Costuma dizer-se que há quatro vezes mais probabilidades de se ser atingido por um raio do que ganhar a lotaria ou o Euromilhões, mas quais serão as probalidades de se acertar em todos os números para, logo a seguir, se dar conta de que o bilhete mágico já era? Foi precisamente isto que aconteceu a três amigos romenos que, depois de um deles ter posto em risco uma pequena fortuna deixando que um par de larápios lhe levasse a pouco abonatória bolsa de cintura, se lançam numa estranha demanda, que envolve invasão de propriedade alheia, ameaças com armas de fogo e outras aventuras dignas de um filme de gansters de pacotilha.
É esta a trama montada em “Two Lottery Tickets” – “Doua Iozuri” no original -, uma comédia escrita e realizada por Paul Negoescu, cuja película parece ter sido impressa a partir de uma velha polaroid, resultando numa imagem esbatida que assenta muito bem a este filme on the road de olhos postos na fortuna.

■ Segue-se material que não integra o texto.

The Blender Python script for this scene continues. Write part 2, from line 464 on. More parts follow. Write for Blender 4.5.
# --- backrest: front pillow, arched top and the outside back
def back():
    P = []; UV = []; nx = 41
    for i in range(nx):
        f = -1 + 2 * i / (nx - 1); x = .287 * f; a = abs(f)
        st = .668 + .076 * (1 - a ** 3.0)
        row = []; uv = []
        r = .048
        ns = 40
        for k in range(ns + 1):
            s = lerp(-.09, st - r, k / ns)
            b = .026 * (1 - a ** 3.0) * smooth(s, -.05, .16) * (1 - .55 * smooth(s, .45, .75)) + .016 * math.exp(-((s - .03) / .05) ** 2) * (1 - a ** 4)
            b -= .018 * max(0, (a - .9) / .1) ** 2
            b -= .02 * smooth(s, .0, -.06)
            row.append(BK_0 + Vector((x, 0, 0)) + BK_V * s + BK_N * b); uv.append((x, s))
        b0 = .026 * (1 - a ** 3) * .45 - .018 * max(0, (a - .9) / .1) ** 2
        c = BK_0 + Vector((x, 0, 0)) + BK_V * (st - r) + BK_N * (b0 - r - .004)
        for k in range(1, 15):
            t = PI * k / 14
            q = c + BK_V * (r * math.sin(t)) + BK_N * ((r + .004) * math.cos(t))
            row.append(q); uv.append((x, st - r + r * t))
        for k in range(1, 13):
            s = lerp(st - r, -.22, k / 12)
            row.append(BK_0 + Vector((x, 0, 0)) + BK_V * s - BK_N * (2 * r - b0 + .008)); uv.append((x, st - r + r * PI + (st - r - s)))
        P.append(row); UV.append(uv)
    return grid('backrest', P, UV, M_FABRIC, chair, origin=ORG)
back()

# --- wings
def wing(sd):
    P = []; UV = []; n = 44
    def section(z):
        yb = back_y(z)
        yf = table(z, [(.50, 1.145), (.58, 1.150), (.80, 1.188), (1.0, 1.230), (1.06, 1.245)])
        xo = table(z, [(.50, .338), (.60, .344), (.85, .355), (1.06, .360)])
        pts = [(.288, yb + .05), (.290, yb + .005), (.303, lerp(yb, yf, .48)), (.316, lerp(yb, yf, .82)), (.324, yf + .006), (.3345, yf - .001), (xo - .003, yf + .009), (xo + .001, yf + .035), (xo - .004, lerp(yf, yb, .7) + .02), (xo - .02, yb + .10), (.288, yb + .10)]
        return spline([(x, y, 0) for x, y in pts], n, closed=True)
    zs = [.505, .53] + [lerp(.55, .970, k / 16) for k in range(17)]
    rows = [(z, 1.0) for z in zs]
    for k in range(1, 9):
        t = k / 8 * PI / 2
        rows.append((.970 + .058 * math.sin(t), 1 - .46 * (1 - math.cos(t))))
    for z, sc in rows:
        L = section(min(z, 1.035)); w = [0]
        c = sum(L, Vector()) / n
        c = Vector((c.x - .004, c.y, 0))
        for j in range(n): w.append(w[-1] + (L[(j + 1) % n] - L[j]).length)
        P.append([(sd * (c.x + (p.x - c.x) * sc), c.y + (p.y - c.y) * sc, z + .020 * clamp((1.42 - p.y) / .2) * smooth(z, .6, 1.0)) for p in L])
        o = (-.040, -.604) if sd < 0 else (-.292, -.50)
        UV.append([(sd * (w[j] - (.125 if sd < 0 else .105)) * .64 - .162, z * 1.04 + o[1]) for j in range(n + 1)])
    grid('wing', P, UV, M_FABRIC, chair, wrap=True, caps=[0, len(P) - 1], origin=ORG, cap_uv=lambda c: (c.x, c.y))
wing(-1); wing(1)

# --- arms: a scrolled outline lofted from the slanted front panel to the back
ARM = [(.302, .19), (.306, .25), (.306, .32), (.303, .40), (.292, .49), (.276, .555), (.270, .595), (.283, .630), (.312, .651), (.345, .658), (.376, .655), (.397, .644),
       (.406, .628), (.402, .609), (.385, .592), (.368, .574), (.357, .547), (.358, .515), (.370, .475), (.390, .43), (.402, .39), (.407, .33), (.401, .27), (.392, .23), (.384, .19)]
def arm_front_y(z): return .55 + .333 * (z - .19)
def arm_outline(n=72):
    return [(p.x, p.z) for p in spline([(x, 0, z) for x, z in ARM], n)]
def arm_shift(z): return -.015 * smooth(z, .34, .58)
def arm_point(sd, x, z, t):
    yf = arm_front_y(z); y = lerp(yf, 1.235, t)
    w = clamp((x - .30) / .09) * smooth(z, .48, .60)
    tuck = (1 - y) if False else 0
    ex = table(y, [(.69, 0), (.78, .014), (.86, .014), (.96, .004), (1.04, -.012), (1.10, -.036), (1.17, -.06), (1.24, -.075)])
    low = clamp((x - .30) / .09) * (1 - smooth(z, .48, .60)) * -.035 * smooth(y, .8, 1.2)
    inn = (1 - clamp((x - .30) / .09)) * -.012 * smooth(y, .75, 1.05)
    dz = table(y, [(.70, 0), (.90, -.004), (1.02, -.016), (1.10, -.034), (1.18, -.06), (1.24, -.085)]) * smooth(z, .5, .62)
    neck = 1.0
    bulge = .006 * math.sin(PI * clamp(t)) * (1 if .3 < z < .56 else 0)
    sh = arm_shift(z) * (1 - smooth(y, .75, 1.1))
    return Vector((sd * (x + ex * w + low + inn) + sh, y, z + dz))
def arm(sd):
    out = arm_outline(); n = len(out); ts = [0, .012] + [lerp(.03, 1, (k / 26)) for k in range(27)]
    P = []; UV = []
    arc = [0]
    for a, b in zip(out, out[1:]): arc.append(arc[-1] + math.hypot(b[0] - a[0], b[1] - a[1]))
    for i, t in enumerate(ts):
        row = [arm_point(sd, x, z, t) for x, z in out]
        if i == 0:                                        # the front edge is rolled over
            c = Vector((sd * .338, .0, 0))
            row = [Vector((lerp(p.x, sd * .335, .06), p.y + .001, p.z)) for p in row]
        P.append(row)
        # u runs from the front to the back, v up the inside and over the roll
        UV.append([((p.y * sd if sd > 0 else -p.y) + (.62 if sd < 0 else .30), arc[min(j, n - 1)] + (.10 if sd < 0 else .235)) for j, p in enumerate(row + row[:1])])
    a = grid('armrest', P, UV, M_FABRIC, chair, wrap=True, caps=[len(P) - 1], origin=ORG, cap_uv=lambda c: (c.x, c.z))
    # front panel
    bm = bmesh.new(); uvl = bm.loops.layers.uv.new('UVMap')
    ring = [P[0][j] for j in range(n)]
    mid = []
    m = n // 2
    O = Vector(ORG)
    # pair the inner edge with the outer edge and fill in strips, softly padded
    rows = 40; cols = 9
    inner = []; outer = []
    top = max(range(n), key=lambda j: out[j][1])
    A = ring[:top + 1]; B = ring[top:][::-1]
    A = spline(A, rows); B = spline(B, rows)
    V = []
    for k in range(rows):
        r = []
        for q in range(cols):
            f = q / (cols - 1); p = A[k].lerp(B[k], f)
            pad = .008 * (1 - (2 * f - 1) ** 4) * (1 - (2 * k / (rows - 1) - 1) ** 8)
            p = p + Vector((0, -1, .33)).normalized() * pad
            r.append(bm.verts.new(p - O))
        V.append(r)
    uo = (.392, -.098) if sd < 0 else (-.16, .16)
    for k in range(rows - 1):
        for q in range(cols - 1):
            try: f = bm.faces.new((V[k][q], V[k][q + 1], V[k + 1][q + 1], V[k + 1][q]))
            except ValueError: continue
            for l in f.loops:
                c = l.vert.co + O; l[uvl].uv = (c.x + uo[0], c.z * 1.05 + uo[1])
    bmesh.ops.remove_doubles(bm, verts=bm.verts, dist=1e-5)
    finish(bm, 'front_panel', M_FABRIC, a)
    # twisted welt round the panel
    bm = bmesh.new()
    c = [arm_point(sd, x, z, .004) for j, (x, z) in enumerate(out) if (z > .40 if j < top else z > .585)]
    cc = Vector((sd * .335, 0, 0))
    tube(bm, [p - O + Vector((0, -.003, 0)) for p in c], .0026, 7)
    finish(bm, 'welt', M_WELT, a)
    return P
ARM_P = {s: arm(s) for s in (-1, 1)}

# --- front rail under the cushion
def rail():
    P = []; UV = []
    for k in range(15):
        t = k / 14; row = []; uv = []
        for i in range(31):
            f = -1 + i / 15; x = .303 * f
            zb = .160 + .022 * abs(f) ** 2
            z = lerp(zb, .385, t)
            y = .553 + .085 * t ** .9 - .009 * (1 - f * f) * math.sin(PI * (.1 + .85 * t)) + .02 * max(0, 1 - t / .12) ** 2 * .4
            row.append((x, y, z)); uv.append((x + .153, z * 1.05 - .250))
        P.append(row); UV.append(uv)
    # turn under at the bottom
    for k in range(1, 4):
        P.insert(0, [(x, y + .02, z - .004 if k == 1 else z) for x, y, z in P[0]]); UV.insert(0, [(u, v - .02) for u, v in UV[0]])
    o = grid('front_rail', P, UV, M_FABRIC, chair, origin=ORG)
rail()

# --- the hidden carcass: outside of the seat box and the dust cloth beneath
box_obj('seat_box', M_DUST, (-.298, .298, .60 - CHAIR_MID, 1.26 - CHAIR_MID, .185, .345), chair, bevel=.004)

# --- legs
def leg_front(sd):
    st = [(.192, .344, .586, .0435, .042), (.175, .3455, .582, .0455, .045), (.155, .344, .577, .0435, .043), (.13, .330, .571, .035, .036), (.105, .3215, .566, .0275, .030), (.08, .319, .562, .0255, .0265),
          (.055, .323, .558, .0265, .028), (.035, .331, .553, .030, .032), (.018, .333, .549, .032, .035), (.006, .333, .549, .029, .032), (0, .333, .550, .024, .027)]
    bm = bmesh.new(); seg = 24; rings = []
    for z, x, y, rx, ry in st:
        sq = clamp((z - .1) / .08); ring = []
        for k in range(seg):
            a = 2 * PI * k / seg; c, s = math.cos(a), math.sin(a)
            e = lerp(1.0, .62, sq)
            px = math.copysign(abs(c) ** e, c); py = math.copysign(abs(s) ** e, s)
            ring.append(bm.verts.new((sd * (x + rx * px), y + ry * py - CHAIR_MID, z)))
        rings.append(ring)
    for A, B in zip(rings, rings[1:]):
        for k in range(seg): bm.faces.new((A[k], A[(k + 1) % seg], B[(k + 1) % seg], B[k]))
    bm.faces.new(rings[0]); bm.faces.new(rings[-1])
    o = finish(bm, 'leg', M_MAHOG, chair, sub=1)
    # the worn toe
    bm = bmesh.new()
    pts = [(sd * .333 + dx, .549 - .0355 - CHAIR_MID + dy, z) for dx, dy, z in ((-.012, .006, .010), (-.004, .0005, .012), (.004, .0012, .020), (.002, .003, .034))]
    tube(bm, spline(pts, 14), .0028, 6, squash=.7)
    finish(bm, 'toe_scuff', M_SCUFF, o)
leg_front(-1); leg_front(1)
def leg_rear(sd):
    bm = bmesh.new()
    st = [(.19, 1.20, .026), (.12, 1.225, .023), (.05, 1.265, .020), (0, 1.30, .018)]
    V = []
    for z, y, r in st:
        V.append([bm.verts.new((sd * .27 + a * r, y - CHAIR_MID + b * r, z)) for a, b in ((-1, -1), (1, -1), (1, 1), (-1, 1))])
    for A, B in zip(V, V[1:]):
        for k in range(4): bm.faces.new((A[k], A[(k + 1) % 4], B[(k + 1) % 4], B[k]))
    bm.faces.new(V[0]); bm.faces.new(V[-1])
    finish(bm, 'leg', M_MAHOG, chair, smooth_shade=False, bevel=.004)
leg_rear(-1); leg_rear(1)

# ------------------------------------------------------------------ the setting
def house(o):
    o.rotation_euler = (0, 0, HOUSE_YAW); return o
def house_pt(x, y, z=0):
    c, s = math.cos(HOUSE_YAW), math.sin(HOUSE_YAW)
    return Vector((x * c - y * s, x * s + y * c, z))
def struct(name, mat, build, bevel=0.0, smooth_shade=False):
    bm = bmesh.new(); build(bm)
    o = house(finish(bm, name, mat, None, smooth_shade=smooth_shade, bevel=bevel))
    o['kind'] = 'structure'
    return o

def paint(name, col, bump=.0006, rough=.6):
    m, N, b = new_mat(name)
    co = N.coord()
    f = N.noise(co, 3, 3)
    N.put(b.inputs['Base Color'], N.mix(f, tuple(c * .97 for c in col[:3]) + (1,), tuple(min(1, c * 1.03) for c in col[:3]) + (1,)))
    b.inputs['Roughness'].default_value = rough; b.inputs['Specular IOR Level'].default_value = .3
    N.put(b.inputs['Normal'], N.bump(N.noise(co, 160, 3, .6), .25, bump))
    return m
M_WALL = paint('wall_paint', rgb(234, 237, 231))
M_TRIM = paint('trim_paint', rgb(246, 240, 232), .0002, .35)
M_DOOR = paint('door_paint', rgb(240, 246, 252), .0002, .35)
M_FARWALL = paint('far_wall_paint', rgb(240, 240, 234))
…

Dinel Petre (Dorian Boguta) é um mecânico de uma pequena cidade, não muito longe de Bucareste, que sonha com juntar um pé-de-meia que lhe permita trazer de volta a sua mulher de Itália, que parece estar a ficar demasiado confortável por lá e a cair nas boas graças do tipo para o qual trabalha. Dinel vai carpindo as mágoas num bar local, onde se encontra com uma regularidade suíça com os amigos Vasile (dragos Bucur) – ou Sile -, um adepto confesso das apostas, e Pompilu (Alexandru Papadol), o mais moderado deste trio, que parece funcionar como o lado luminoso desta animada consciência colectiva. É neste bar que, num final de tarde e depois de um cocktail feito de álcool, lamúrias e crença, decidem comprar um bilhete de lotaria – mais parecido com o Euromilhões -, com os números escolhidos a dedo por Dinal que, de tão próximos, parecem reduzir ainda mais as hipóteses ganhadoras. Mas a verdade é que a sorte lá acaba por lhes bater à porta, mas o roubo inconsciente do bilhete mágico desperta neste trio amedrontado instintos escondidos que os levará, numa odisseia a motor, a enfrentar dealers armados, prostitutas com boa conversa ou videntes diplomadas na trafulhice.
Paul Negoescu apresenta, valendo-se da química deste trio, uma comédia sempre a direito que não deixa de tocar, mesmo que ao de leve, outros temas mais sérios ou filosóficos como a corrupção, a sorte, a miséria ou a felicidade. E tudo à boleia de uma banda sonora feita de dedilhados, que lembra o deserto americano em dia de jornada psicotrópica.